An image from a video game shows a dark environment inhabited by cats with malevolent grins
Creatures in ‘Animal Well’ include an unnerving ghost cat

The beauty of the solo-developed indie game is that playing one can often feel like peering into the most intimate — and often strangest — recesses of its creator’s mind. Take the unflinching autobiographical works of Nina Freeman, or Richard Hofmeier’s classic miserabilist life simulator, Cart Life. Such games might be shaped by technical and financial compromise, but they also offer pure and undiluted expressions of vision, as close as the interactive medium comes to the idea of paintings as windows into the psyches, or even souls, of their makers.

Now we have Animal Well, a 2D puzzle platformer so filled with peculiar, idiosyncratic details that it feels as if solo maker Billy Basso’s subconscious has been mapped on to the computer screen itself. 

This is partly because of the game’s Metroidvania structure: we are always burrowing deeper into its dense, Borgesian labyrinth populated by a menagerie of bewitching creatures: creepy flamingoes, killer ostriches, an unnerving ghost cat. Sometimes an ominous synth soundtrack interrupts the echoing quietness of this subterranean expanse, and we often come across eerie statues of said animals standing atop stone plinths, their stone eyes piercing the inky darkness.

We play not as a finely drawn character with clear motivations, but as a blob. Granted, this blob possesses greater dexterity than one might usually expect of such a gelatinous being, capable of pinpoint platforming and wielding everyday objects such as a yo-yo and Frisbee. But the blob’s lack of definition is rather the point. In the moment-to-moment gameplay of exploration, platforming and puzzle-solving, our gooey protagonist fades into the ravishing pixel-art backgrounds, pulling focus on to what is undoubtedly the star of the show, the titular well itself. 

An image from a video game shows a dark environment in which sit two blue rabbits
Rabbits are among the inhabitants of the game’s labyrinth

Beyond the wonderfully evocative visual design (like caves of bioluminescent slime), this underground setting comes to life through the crystalline, airtight logic that governs it. The aforementioned Frisbee is the perfect foil for unrelenting ghost dogs; a slinky can be used to trigger hard-to-reach switches; the yo-yo bounces convincingly off every surface. It is a world that feels physically cohesive, a quality that the puzzles almost always lean into. These aren’t so difficult as to impede the flow of exploration, yet still frequently generate revelatory “aha” moments. The balance is just right.

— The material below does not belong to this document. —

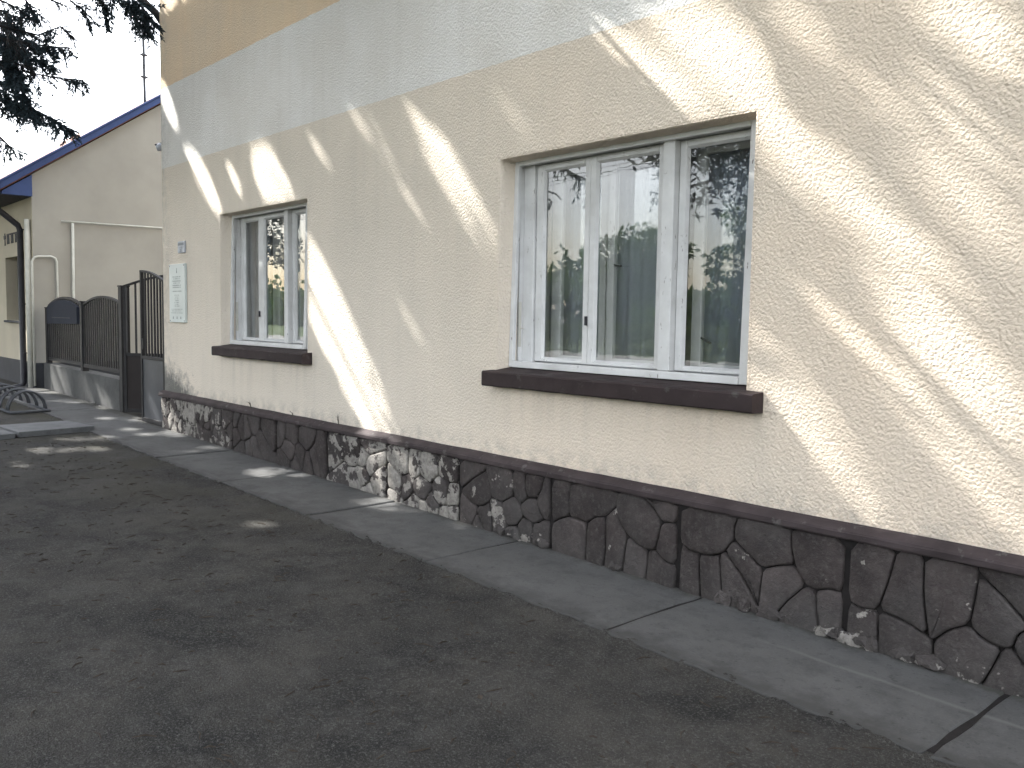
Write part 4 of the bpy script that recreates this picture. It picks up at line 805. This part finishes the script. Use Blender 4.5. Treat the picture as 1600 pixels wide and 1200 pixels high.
# ------------------------------------------------------------------ curtains
def curtain(label, x0, x1, z0, z1, y, mat, amp=.03, wl=.13):
    n = int((x1-x0)/.012); V = []
    for i in range(n+1):
        x = x0+(x1-x0)*i/n; ph = 2*math.pi*x/wl
        a = amp*(math.sin(ph)+.35*math.sin(ph*.37+1)); V += [(x, y+a*.6, z1), (x+.004*math.sin(ph*.5), y+a, (z0+z1)/2), (x+.006*math.sin(ph*.3), y+a*1.1, z0)]
    F = [(3*i+j, 3*i+3+j, 3*i+4+j, 3*i+1+j) for i in range(n) for j in (0, 1)]
    o = MB().add(V, F).build('curtain', mat, None, smooth=True)
    md = o.modifiers.new('thickness', 'SOLIDIFY'); md.thickness = .002
    return tag(o, label, 'curtain')
curtain('pale sheer curtain behind the left part of the nearer, larger window', -4.60, -3.60, 1.20, 2.56, .455, 'sheer', .016)
curtain('grey blue drape behind the right pane of the nearer, larger window', -3.28, -2.90, 1.20, 2.56, .46, 'drape', .018, .16)
curtain('pale sheer curtain at the right edge of the nearer, larger window', -2.80, -2.45, 1.20, 2.56, .455, 'sheer', .016)
curtain('grey blue drape behind the left pane of the smaller window by the plaque', -9.40, -8.98, 1.20, 2.56, .46, 'drape', .018, .15)
curtain('pale sheer curtain in the middle of the smaller window by the plaque', -8.50, -8.15, 1.20, 2.56, .455, 'sheer', .016)

# ------------------------------------------------------------------ spruces on the street side
# The crowns let the sun through in the gaps that the light on the wall and the ground shows:
# gaps are given where the light lands and carried back along the sun's direction.
S = np.array(SUN); e1 = np.array([S[1], -S[0], 0]); e1 /= np.linalg.norm(e1); e2 = np.cross(S, e1)
def to_ab(P): return np.stack([P@e1, P@e2], -1)
RES = .012
corn = []
for x in (-22, 1.5):
    for y, z in ((-5.5, 0), (0, 0), (0, 5.2)): corn.append((x, y, z))
ab = to_ab(np.array(corn, float)); A0, B0 = ab.min(0)-.3; A1, B1 = ab.max(0)+.3
NA, NB = int((A1-A0)/RES)+1, int((B1-B0)/RES)+1
openm = np.zeros((NA, NB), np.float32)
def raster(poly, val):
    P = (np.array(poly)-np.array([A0, B0]))/RES
    lo = np.maximum(np.floor(P.min(0)).astype(int)-1, 0); hi = np.minimum(np.ceil(P.max(0)).astype(int)+2, [NA, NB])
    if (hi <= lo).any(): return
    gx_, gy_ = np.meshgrid(np.arange(lo[0], hi[0])+.5, np.arange(lo[1], hi[1])+.5, indexing='ij')
    ins = np.zeros(gx_.shape, bool); n = len(P)
    for i in range(n):
        x1, y1 = P[i]; x2, y2 = P[(i+1) % n]
        if y1 == y2: continue
        c = ((y1 > gy_) != (y2 > gy_)) & (gx_ < (x2-x1)*(gy_-y1)/(y2-y1)+x1); ins ^= c
    sub = openm[lo[0]:hi[0], lo[1]:hi[1]]; sub[ins] = np.maximum(sub[ins], val)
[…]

Then there are those puzzles that I’ve come across which I know I have no hope of solving on my own, and so I will have to consult with the game’s fervent fan base on Discord for an answer. Basso has already shown what he is capable of in this regard: in 2022, he devised an elaborate pre-release puzzle within a marketing trailer in which players were tasked with decoding, of all things, text encrypted as a 16th-century Vigenère cipher. From what darkened crevice of Basso’s mind did this stroke of madcap genius emerge? Why does he feel compelled to test his audience in this way? Such questions frequently rise to the fore during Animal Well: it’s as if Basso is letting us play through his weirdest dreams, nightmares, and obsessions.